Snapchat will soon remove controversial speed filter

In this screengrab, Evan Spiegel, CEO of Snap, Inc., takes the stage at the virtual Snap Partner Summit 2020.
In this screengrab, Evan Spiegel, CEO of Snap, Inc., takes the stage at the virtual Snap Partner Summit 2020. Photo credit Getty Images for Snap, Inc.

Snapchat users soon won’t be able to use the controversial “speed filter.”

A Snap Inc. spokesperson told NPR on Thursday the feature is “being removed altogether” over the next couple of weeks, as it “is barely used by Snapchatters.”

The outlet asked the company, which first introduced the filter in 2013, “a series of questions” over “several weeks” about why the feature remained in the app.

Users continued to be able to record their speeds and send it to others, despite lawsuits from families of people injured or killed by speeding drivers who were using the feature.

"Lives will be saved,” Joel Feldman, the co-founder of the nonprofit End Distracted Driving, told NPR.

“Crashes will be prevented, but the lawyer in me says, 'My God, why did it take so long?' "

After a number of near-deadly and fatal car crashes were linked to users using the feature, Snap downgraded it from a “filter” to a “sticker,” taking longer for users to access. The company also capped driving speeds at 35 mph, and added a “Don’t Snap and drive” warning.

Snap continues to face lawsuits over the soon-to-be-retired feature.

Last month, a federal appeals court ruled that the family of three young men who died, clocking a speed of 123 mph on the app before crashing into a tree, can sue the company for negligence. Two of the young men were 17, and the other was 20 years old.
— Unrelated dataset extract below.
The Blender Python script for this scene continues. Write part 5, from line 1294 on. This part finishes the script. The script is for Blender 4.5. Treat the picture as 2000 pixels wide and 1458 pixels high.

Snap asked the trial court this week to toss the case. The company’s lawyers argued that the filter didn’t cause the accident.

“A speedometer tool that warns against using it while driving does not cause reckless speeding through some kind of implicit encouragement any more than a car’s speedometer would,” they said in a motion to dismiss, obtained by NPR. “No court has stretched proximate causation so far.”